EXTRACTED MATERIAL
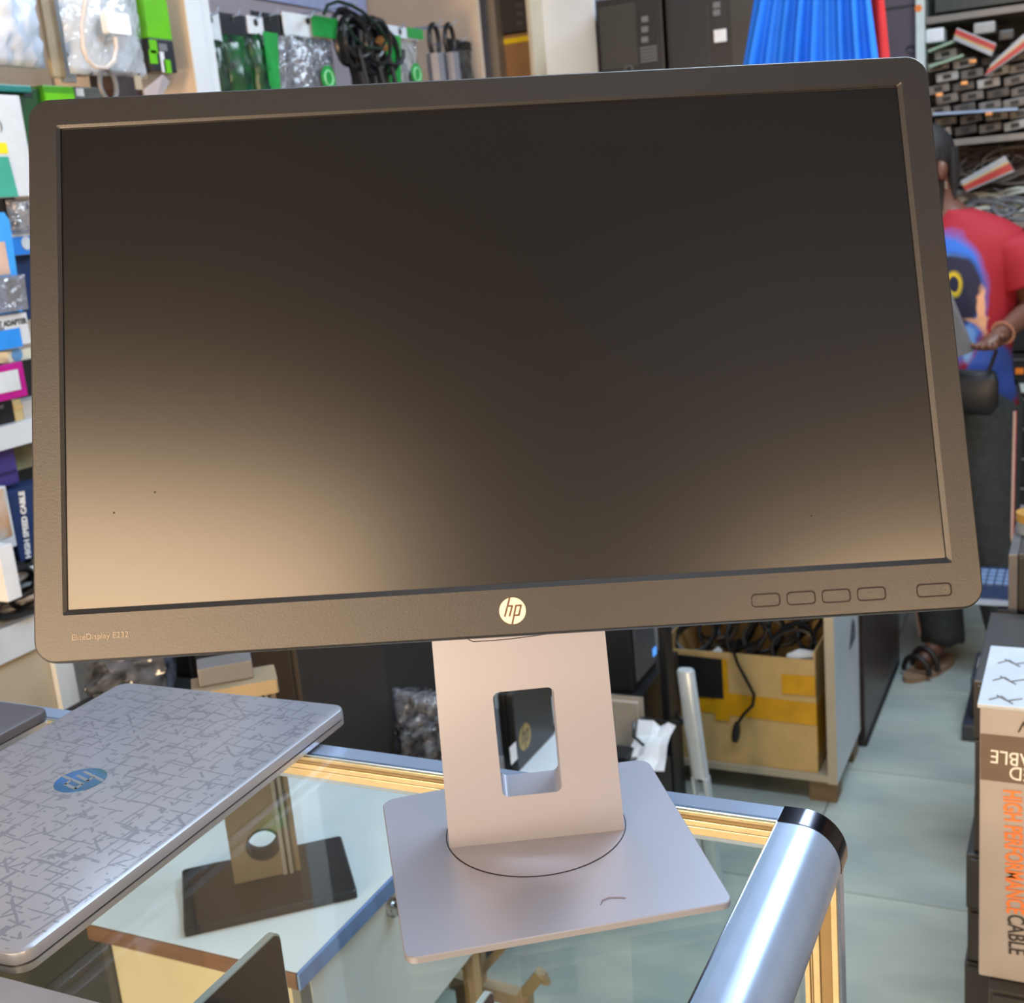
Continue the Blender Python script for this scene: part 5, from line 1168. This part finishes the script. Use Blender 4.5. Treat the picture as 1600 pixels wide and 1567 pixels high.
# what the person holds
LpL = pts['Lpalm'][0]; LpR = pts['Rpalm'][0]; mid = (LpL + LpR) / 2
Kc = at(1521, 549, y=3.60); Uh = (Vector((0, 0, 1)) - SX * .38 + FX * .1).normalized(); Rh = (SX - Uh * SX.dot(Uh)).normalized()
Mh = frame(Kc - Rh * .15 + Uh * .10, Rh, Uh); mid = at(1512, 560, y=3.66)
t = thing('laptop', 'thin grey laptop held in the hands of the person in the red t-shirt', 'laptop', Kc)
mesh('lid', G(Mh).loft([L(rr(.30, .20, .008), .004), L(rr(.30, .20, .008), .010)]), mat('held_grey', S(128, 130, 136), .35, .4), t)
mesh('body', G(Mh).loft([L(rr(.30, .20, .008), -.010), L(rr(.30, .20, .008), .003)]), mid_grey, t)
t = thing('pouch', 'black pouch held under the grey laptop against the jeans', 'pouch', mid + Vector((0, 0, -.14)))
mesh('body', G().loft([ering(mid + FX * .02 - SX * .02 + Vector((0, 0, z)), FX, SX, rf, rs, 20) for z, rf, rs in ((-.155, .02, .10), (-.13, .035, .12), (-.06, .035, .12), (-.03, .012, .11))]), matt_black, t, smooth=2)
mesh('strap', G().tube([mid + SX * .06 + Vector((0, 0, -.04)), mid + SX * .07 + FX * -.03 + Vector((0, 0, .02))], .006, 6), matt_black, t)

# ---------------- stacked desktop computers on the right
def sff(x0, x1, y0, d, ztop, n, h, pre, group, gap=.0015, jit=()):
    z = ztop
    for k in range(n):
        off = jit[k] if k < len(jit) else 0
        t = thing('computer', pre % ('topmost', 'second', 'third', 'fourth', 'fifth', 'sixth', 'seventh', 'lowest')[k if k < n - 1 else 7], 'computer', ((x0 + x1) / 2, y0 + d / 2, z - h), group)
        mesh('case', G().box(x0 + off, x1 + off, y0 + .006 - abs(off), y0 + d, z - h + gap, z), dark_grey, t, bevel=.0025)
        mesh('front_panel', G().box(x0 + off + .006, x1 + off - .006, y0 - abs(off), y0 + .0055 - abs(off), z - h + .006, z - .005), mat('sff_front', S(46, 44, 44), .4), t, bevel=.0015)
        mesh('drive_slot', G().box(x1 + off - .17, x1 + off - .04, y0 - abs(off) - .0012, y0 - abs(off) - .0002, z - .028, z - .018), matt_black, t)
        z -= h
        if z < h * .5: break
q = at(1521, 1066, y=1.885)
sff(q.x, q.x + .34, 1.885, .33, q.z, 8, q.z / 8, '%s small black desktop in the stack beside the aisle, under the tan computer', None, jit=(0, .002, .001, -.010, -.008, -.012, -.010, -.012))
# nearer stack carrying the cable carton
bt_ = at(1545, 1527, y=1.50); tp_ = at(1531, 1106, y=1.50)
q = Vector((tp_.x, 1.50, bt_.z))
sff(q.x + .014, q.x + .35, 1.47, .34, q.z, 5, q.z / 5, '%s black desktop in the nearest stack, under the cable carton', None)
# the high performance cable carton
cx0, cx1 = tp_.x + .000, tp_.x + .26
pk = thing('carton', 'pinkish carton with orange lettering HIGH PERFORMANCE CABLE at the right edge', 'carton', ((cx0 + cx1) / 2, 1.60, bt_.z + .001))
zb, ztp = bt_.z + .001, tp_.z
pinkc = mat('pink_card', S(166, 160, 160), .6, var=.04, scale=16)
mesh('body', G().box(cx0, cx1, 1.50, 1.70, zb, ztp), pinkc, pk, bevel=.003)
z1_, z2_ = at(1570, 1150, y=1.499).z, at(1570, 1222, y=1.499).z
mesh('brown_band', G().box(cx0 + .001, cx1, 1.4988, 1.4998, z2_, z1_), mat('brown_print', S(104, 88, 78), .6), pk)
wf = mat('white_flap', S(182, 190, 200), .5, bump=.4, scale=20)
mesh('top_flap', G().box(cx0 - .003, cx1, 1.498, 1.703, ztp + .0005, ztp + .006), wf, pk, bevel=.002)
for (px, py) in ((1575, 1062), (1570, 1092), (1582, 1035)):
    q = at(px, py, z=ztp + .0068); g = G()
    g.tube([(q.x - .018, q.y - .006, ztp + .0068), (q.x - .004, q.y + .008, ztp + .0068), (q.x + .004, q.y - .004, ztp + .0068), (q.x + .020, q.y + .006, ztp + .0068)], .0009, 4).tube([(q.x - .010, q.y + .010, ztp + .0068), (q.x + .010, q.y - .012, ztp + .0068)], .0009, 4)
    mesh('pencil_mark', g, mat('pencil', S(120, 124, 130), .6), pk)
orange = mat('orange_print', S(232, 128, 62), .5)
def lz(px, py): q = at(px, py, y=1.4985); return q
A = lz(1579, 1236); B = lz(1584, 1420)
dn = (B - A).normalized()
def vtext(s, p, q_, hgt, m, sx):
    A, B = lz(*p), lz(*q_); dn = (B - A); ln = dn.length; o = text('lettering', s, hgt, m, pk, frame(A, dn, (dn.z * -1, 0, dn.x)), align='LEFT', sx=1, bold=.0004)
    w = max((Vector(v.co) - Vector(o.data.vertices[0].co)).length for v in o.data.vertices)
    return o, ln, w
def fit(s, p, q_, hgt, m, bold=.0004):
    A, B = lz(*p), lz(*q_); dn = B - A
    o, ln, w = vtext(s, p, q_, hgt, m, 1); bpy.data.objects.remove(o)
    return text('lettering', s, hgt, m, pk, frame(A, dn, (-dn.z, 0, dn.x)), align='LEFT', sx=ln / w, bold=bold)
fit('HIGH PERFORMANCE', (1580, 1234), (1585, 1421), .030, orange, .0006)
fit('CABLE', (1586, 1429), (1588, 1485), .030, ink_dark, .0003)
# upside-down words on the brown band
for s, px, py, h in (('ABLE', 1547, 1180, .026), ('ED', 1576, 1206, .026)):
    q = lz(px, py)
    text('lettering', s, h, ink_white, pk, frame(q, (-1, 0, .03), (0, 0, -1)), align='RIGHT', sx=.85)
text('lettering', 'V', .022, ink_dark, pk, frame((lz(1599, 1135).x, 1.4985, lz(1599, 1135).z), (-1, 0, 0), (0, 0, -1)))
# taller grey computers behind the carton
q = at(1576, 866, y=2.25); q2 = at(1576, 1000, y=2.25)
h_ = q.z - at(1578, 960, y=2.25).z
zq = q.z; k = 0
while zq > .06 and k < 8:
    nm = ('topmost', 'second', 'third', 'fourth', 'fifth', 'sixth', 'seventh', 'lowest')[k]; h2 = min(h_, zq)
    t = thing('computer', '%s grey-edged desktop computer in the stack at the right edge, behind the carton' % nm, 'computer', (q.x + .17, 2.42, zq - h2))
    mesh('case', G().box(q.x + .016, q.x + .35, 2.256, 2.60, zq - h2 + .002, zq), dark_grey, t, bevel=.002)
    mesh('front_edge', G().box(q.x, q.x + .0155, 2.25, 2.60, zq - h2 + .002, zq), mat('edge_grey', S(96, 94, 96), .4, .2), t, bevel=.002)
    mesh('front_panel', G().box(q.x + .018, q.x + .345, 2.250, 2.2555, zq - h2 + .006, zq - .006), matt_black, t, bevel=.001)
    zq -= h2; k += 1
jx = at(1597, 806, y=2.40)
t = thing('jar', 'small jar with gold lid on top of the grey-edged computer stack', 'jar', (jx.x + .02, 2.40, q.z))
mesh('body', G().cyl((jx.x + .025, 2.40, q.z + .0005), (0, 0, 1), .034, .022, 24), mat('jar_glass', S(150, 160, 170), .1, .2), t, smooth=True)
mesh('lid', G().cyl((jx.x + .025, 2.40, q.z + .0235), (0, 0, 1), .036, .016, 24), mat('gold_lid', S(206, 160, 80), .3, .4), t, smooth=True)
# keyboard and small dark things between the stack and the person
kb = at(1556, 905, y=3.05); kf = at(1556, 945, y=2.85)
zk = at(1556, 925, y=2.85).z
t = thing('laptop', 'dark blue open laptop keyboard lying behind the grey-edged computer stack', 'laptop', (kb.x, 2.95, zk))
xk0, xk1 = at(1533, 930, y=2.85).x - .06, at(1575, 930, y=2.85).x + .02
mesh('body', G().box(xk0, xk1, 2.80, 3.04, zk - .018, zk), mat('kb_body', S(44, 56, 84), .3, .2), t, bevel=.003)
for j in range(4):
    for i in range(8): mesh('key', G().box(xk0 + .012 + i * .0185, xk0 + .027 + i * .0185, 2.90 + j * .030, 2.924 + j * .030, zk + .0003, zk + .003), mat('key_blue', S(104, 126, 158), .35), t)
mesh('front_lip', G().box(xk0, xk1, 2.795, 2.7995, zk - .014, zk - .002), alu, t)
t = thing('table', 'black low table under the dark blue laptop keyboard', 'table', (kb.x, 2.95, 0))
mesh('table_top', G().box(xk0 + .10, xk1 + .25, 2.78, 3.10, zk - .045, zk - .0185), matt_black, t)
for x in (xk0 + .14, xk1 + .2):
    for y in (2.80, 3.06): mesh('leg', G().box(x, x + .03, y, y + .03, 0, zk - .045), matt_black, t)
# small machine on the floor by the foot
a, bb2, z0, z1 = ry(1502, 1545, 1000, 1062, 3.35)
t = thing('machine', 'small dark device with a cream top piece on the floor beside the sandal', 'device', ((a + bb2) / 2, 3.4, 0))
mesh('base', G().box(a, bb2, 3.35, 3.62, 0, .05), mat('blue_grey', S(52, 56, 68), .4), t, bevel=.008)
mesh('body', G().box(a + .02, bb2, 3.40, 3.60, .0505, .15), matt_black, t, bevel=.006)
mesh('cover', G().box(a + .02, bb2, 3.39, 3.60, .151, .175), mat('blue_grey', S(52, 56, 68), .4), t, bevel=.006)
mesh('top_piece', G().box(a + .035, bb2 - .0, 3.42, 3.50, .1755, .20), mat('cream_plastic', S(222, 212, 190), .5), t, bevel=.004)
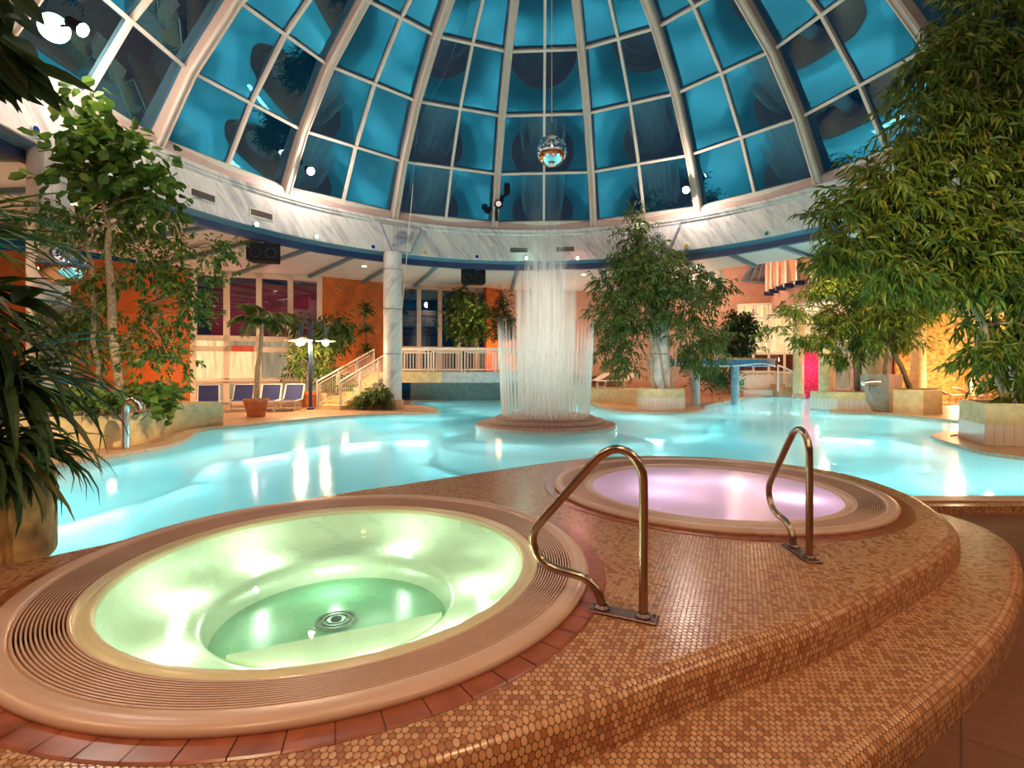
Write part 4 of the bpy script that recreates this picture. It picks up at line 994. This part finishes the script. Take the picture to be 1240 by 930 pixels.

SET PROBLEM
Begin at the first line of the data above and repeat each line exactly, stopping after the line containing "mesh('strap', G().tube([mid +". Omit the pictures.

RESULT FOR THIS TASK
Continue the Blender Python script for this scene: part 5, from line 1168. This part finishes the script. Use Blender 4.5. Treat the picture as 1600 pixels wide and 1567 pixels high.
# what the person holds
LpL = pts['Lpalm'][0]; LpR = pts['Rpalm'][0]; mid = (LpL + LpR) / 2
Kc = at(1521, 549, y=3.60); Uh = (Vector((0, 0, 1)) - SX * .38 + FX * .1).normalized(); Rh = (SX - Uh * SX.dot(Uh)).normalized()
Mh = frame(Kc - Rh * .15 + Uh * .10, Rh, Uh); mid = at(1512, 560, y=3.66)
t = thing('laptop', 'thin grey laptop held in the hands of the person in the red t-shirt', 'laptop', Kc)
mesh('lid', G(Mh).loft([L(rr(.30, .20, .008), .004), L(rr(.30, .20, .008), .010)]), mat('held_grey', S(128, 130, 136), .35, .4), t)
mesh('body', G(Mh).loft([L(rr(.30, .20, .008), -.010), L(rr(.30, .20, .008), .003)]), mid_grey, t)
t = thing('pouch', 'black pouch held under the grey laptop against the jeans', 'pouch', mid + Vector((0, 0, -.14)))
mesh('body', G().loft([ering(mid + FX * .02 - SX * .02 + Vector((0, 0, z)), FX, SX, rf, rs, 20) for z, rf, rs in ((-.155, .02, .10), (-.13, .035, .12), (-.06, .035, .12), (-.03, .012, .11))]), matt_black, t, smooth=2)
mesh('strap', G().tube([mid + SX * .06 + Vector((0, 0, -.04)), mid + SX * .07 + FX * -.03 + Vector((0, 0, .02))], .006, 6), matt_black, t)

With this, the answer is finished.